前提条件が違うから話が噛み合わない

情報を発信する側が置かれている状況は千差万別だから「ある情報は必ず正しい」と評価出来るでもないし、「この情報は正しくない」と断定する性質のものでもない。個々の状況に応じて適切な案、対策、考え方、やり方が有るのが普通であり、その背景事情を理解しないことには、その主張の本質を見誤ることにも繋がりかねないと思う。

例えば、自分たちの開発グループではこんな対策を講じています、という発言に対して、既にそのようなことをやっている人なら「そんな当たり前のことが出来ていないのか」と後ろ向きの評価するだろうし、同じ問題を抱えて困っていた人なら「それは上手いやり方なので役立ちそうだ」と前向きな評価をするはずだ。
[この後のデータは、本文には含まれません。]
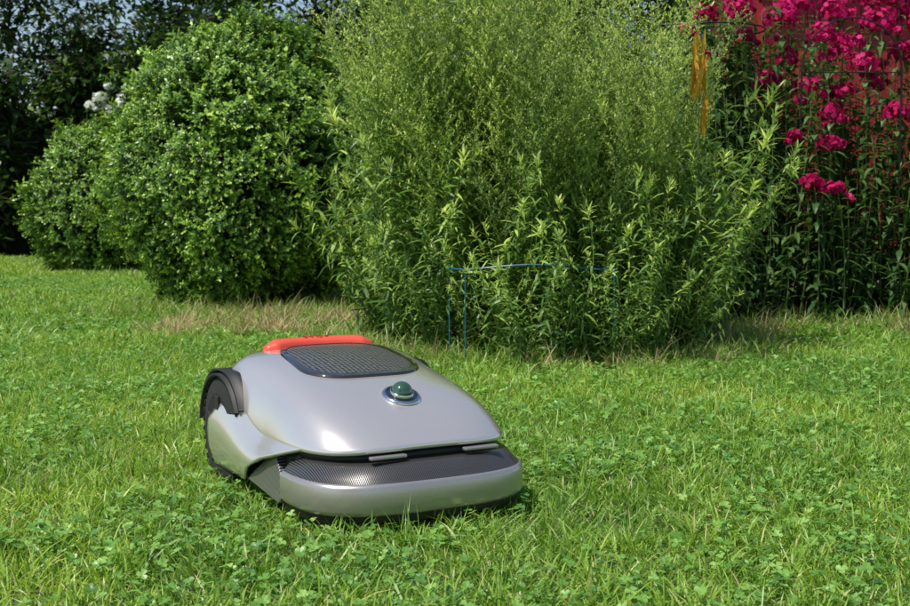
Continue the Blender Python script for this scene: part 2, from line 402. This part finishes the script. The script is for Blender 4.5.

発信側と受信側が同じ意識を共有出来ているほど、共感の度合いも大きいのではないかと思う。

困るのは、自分の理解こそが絶対に正しいと頑なに信じている人が時々いることで、そんな状況では話がなかなか噛み合わず、時には問題に対する議論を通り越して、「あいつはダメだ」と人格攻撃すら起こりかねない場合もある。万人に受け入れられる万能の考え方なんて(特に仕事の現場では)存在しないはずだから、自分の経験と知識だけを判断の根拠に据えるのは危険だ。自らの環境とは異なる所ではそのような考え方が有効なのかと、少しばかりの想像力を持って理解する力も必要ではないか思っている。